Caption
Blue Pool near Glenbrook
Located in the eastern part of the Blue Mountains National Park, the "Blue Pool" is a mildly famous tourist attraction, approx. 2km from Glenbrook railway station.
It's supposedly "blue" because of a colloidal dispersion of clay in the water. The day I was there however, it was far more
green than blue. Keeping in mind the thousand-year drought afflicting the east-coast of Australia, perhaps calling it "Blue-Green Algae Pool" would have been more appropriate.
You can see another impact of the drought in the cracked mud on the creek bank, a metre above where I stood. Before the rains failed, all this used to be deep under water…
Scene notes
The image was taken at almost the Winter Solstice, at 11:50am on Tuesday 21st of June. Unfortunately I couldn't wait the extra 10mins because I had to run for the midday train (well - puff, stumble and groan… see below).
Getting there
According to
many sites, the pool is "an easy walk" from the station. Don't you believe it. Although
horizontally the distance is only 1.5km, vertically you have to descend
forever into a deep, dark valley at the bottom of the world. Consequently, coming back out Is Something Else.
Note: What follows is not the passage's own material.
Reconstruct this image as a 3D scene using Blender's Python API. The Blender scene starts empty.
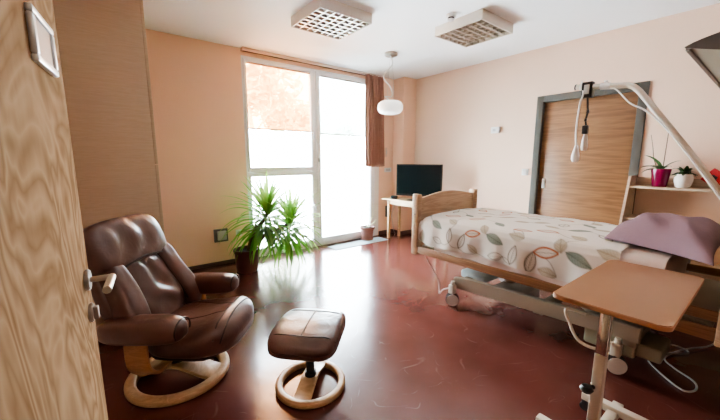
import bpy, bmesh, math, random
import numpy as np
from mathutils import Vector, Matrix
random.seed(7)
PI = math.pi
C = bpy.context.scene.collection

# ------------------------------------------------------------------ room constants
XR, YW, H = 4.389, 4.298, 2.7          # right wall, window wall, ceiling
XL, YB = -0.30, -0.02                  # left wall, wall with the entrance
CAM = (0.0, 0.0, 1.3484)
F, YAW, PIT, ROLL = 326.16, .6627, .1556, .0011

# ------------------------------------------------------------------ materials
def new_mat(name):
    m = bpy.data.materials.new(name); m.use_nodes = True
    nt = m.node_tree
    return m, nt, nt.nodes['Principled BSDF']

def N(nt, t, **k):
    n = nt.nodes.new(t)
    for a, b in k.items(): setattr(n, a, b)
    return n

def plain(name, col, rough=.5, metal=0., spec=.5, bump=0., bscale=200., var=0., vscale=4., coat=0., trans=0., emit=0.):
    m, nt, p = new_mat(name)
    p.inputs['Base Color'].default_value = (*col, 1)
    p.inputs['Roughness'].default_value = rough
    p.inputs['Metallic'].default_value = metal
    p.inputs['Specular IOR Level'].default_value = spec
    p.inputs['Coat Weight'].default_value = coat
    p.inputs['Transmission Weight'].default_value = trans
    if emit:
        p.inputs['Emission Color'].default_value = (*col, 1); p.inputs['Emission Strength'].default_value = emit
    tc = N(nt, 'ShaderNodeTexCoord')
    if var:
        no = N(nt, 'ShaderNodeTexNoise'); no.inputs['Scale'].default_value = vscale; no.inputs['Detail'].default_value = 4
        nt.links.new(tc.outputs['Object'], no.inputs['Vector'])
        mx = N(nt, 'ShaderNodeMix', data_type='RGBA')
        mx.inputs['A'].default_value = (*[c*(1-var) for c in col], 1); mx.inputs['B'].default_value = (*[min(1, c*(1+var)) for c in col], 1)
        nt.links.new(no.outputs['Fac'], mx.inputs['Factor']); nt.links.new(mx.outputs['Result'], p.inputs['Base Color'])
    if bump:
        nb = N(nt, 'ShaderNodeTexNoise'); nb.inputs['Scale'].default_value = bscale; nb.inputs['Detail'].default_value = 3
        nt.links.new(tc.outputs['Object'], nb.inputs['Vector'])
        b = N(nt, 'ShaderNodeBump'); b.inputs['Strength'].default_value = bump; b.inputs['Distance'].default_value = .01
        nt.links.new(nb.outputs['Fac'], b.inputs['Height']); nt.links.new(b.outputs['Normal'], p.inputs['Normal'])
    return m

def wood(name, dark, light, scale=(1, 1, 12), wscale=2.0, dist=4., rough=.45, detail=3., contrast=(.3, .7), fine=.35, rings=5.):
    """grain stretched along the axis with the small scale number"""
    m, nt, p = new_mat(name)
    tc = N(nt, 'ShaderNodeTexCoord'); mp = N(nt, 'ShaderNodeMapping'); mp.inputs['Scale'].default_value = scale
    nt.links.new(tc.outputs['Object'], mp.inputs['Vector'])
    n1 = N(nt, 'ShaderNodeTexNoise'); n1.inputs['Scale'].default_value = wscale; n1.inputs['Detail'].default_value = detail; n1.inputs['Distortion'].default_value = dist*.25
    nt.links.new(mp.outputs['Vector'], n1.inputs['Vector'])
    # rings out of the noise value
    ml = N(nt, 'ShaderNodeMath', operation='MULTIPLY'); ml.inputs[1].default_value = rings
    nt.links.new(n1.outputs['Fac'], ml.inputs[0])
    fr = N(nt, 'ShaderNodeMath', operation='PINGPONG'); fr.inputs[1].default_value = .5
    nt.links.new(ml.outputs[0], fr.inputs[0])
    n2 = N(nt, 'ShaderNodeTexNoise'); n2.inputs['Scale'].default_value = wscale*9; n2.inputs['Detail'].default_value = 2
    nt.links.new(mp.outputs['Vector'], n2.inputs['Vector'])
    mx = N(nt, 'ShaderNodeMath', operation='MULTIPLY_ADD'); mx.inputs[1].default_value = fine
    nt.links.new(n2.outputs['Fac'], mx.inputs[0]); nt.links.new(fr.outputs[0], mx.inputs[2])
    cr = N(nt, 'ShaderNodeValToRGB'); cr.color_ramp.elements[0].position = contrast[0]; cr.color_ramp.elements[1].position = contrast[1]
    cr.color_ramp.elements[0].color = (*dark, 1); cr.color_ramp.elements[1].color = (*light, 1)
    nt.links.new(mx.outputs[0], cr.inputs['Fac']); nt.links.new(cr.outputs['Color'], p.inputs['Base Color'])
    p.inputs['Roughness'].default_value = rough
    return m

M = {}
M['wall'] = plain('peach_plaster', (.82, .60, .46), .92, spec=.15, bump=.25, bscale=120, var=.03, vscale=1.5)
M['wall_warm'] = plain('peach_plaster_window_side', (.89, .62, .455), .92, spec=.15, bump=.25, bscale=120, var=.03, vscale=1.5)
M['ceil'] = plain('ceiling_paint', (.94, .95, .96), .95, spec=.1, bump=.1, bscale=90)
M['white'] = plain('white_window_plastic', (.82, .83, .84), .35)
M['jamb'] = plain('white_reveal_paint', (.85, .83, .80), .8)
M['base'] = plain('grey_brown_skirting', (.10, .065, .055), .6)
M['corridor'] = plain('corridor_paint', (.30, .24, .20), .9)  # dark tone holds down bounce light from the unseen corridor
M['steel'] = plain('brushed_steel', (.42, .38, .34), .36, metal=.9)
M['chrome'] = plain('chrome', (.75, .75, .76), .12, metal=1.)
M['black'] = plain('black_plastic', (.012, .012, .013), .35)
M['dark'] = plain('dark_grey_plastic', (.05, .05, .055), .5)
M['screen'] = plain('tv_screen', (.006, .014, .018), .16, spec=.45)
M['grey_frame'] = plain('door_frame_grey', (.085, .082, .068), .7, var=.05)
M['cream'] = plain('cream_enamel', (.66, .60, .50), .4)
M['dull_cream'] = plain('dull_cream_enamel', (.34, .29, .22), .45)
M['white_pl'] = plain('white_plastic', (.80, .79, .76), .4)
M['grey_pl'] = plain('grey_socket_plastic', (.14, .145, .14), .4)
M['lgrey_pl'] = plain('light_grey_plastic', (.52, .52, .52), .4)
M['lavender'] = plain('lavender_pillowcase', (.27, .185, .22), .9, spec=.1, bump=.3, bscale=60, var=.06, vscale=8)
M['sheet'] = plain('pale_bed_sheet', (.74, .64, .58), .9, spec=.1, bump=.2, bscale=50)
M['mattress'] = plain('mattress_cover', (.60, .55, .50), .9)
M['curtain'] = plain('rust_curtain_cloth', (.37, .20, .145), .9, spec=.1, bump=.25, bscale=150, var=.1, vscale=6)
M['pot_brown'] = plain('brown_glazed_pot', (.13, .05, .038), .35, var=.1)
M['pot_terra'] = plain('dusty_terracotta', (.25, .10, .08), .6, var=.1)
M['pot_magenta'] = plain('magenta_glaze', (.20, .006, .05), .22)
M['pot_white'] = plain('white_glaze', (.80, .77, .72), .25)
M['soil'] = plain('potting_soil', (.035, .022, .015), .95, bump=.8, bscale=60)
M['trunk'] = plain('yucca_bark', (.16, .10, .06), .9, bump=.7, bscale=50)
M['stem'] = plain('orchid_stem', (.09, .055, .03), .6)
M['leaf_dark'] = plain('dark_green_leaf', (.022, .075, .014), .4, var=.3, vscale=15)
M['leaf_pale'] = plain('pale_leaf', (.55, .62, .38), .6)
M['shade_white'] = plain('opal_glass', (.86, .86, .83), .3, emit=.12)
M['red'] = plain('red_paper', (.42, .012, .02), .6)
M['mat_blue'] = plain('pale_blue_mat', (.42, .56, .62), .55)
M['floor'] = None
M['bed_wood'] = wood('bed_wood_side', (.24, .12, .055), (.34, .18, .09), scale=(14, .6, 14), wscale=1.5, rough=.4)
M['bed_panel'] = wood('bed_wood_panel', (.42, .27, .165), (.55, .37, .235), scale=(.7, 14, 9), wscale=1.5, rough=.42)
M['desk_wood'] = wood('desk_pine', (.58, .37, .18), (.72, .50, .28), scale=(14, .7, 14), wscale=1.5, rough=.42)
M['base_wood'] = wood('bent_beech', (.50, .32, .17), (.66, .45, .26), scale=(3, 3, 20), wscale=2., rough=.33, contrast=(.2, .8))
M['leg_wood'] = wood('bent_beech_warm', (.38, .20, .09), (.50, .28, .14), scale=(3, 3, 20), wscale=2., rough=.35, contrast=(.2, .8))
M['table_wood'] = plain('table_laminate', (.37, .21, .12), .36, var=.06, vscale=9)
M['shelf_wood'] = wood('shelf_birch', (.50, .38, .27), (.62, .485, .35), scale=(14, .7, 14), wscale=1.5, rough=.5)
M['slide_wood'] = wood('sliding_door_oak', (.17, .085, .038), (.31, .160, .075), scale=(.3, .35, 5), wscale=2.6, dist=1.2, rough=.4, contrast=(.15, .9), fine=.5)
M['ward_wood'] = wood('wardrobe_laminate', (.54, .43, .305), (.61, .495, .36), scale=(1.2, 1.2, 22), wscale=2.2, rough=.5, contrast=(.1, .9), fine=.6)
M['door_wood'] = wood('entrance_door_ash', (.20, .115, .058), (.48, .33, .205), scale=(2.9, 2.9, 1.25), wscale=1.2, dist=6.5, rough=.42, contrast=(.0, .9), fine=.4, rings=11.)
for k in ('door_wood', 'ward_wood'):
    p_ = M[k].node_tree.nodes['Principled BSDF']; p_.inputs['Roughness'].default_value = .8; p_.inputs['Specular IOR Level'].default_value = .0

def leather():
    m, nt, p = new_mat('brown_leather')
    tc = N(nt, 'ShaderNodeTexCoord')
    n = N(nt, 'ShaderNodeTexNoise'); n.inputs['Scale'].default_value = 5; n.inputs['Detail'].default_value = 5
    nt.links.new(tc.outputs['Object'], n.inputs['Vector'])
    cr = N(nt, 'ShaderNodeValToRGB'); cr.color_ramp.elements[0].color = (.072, .030, .022, 1); cr.color_ramp.elements[1].color = (.135, .060, .045, 1)
    cr.color_ramp.elements[0].position = .3; cr.color_ramp.elements[1].position = .75
    nt.links.new(n.outputs['Fac'], cr.inputs['Fac']); nt.links.new(cr.outputs['Color'], p.inputs['Base Color'])
    p.inputs['Roughness'].default_value = .29; p.inputs['Specular IOR Level'].default_value = .65
    v = N(nt, 'ShaderNodeTexVoronoi'); v.inputs['Scale'].default_value = 260
    nt.links.new(tc.outputs['Object'], v.inputs['Vector'])
    w = N(nt, 'ShaderNodeTexNoise'); w.inputs['Scale'].default_value = 8; w.inputs['Detail'].default_value = 2.; w.inputs['Distortion'].default_value = 1.6
    nt.links.new(tc.outputs['Object'], w.inputs['Vector'])
    a = N(nt, 'ShaderNodeMath', operation='MULTIPLY_ADD'); a.inputs[1].default_value = .04
    nt.links.new(v.outputs['Distance'], a.inputs[0]); nt.links.new(w.outputs['Fac'], a.inputs[2])
    b = N(nt, 'ShaderNodeBump'); b.inputs['Strength'].default_value = .17; b.inputs['Distance'].default_value = .03
    nt.links.new(a.outputs[0], b.inputs['Height']); nt.links.new(b.outputs['Normal'], p.inputs['Normal'])
    return m
M['leather'] = leather()
M['seam'] = plain('leather_seam', (.03, .010, .007), .5)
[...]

If that isn't bad enough, the track expires 100m before the actual pool, so you're bashing bushes and stumbling & bumbling over slippery, car-sized boulders. See how many times a fall can knock the camera from your hands (twice), or how many times you slip waist-deep into freezing water (only once, but it was
spectacular). Meanwhile you're running out of sun, which keeps hiding behind clouds anyway, trashing your VR exposure consistency…
Slippery boulders, freezing water, dropped cameras, a track gradient so big a downer that even
Judy Garland would balk…
Clearly I've got to find an easier way to relax.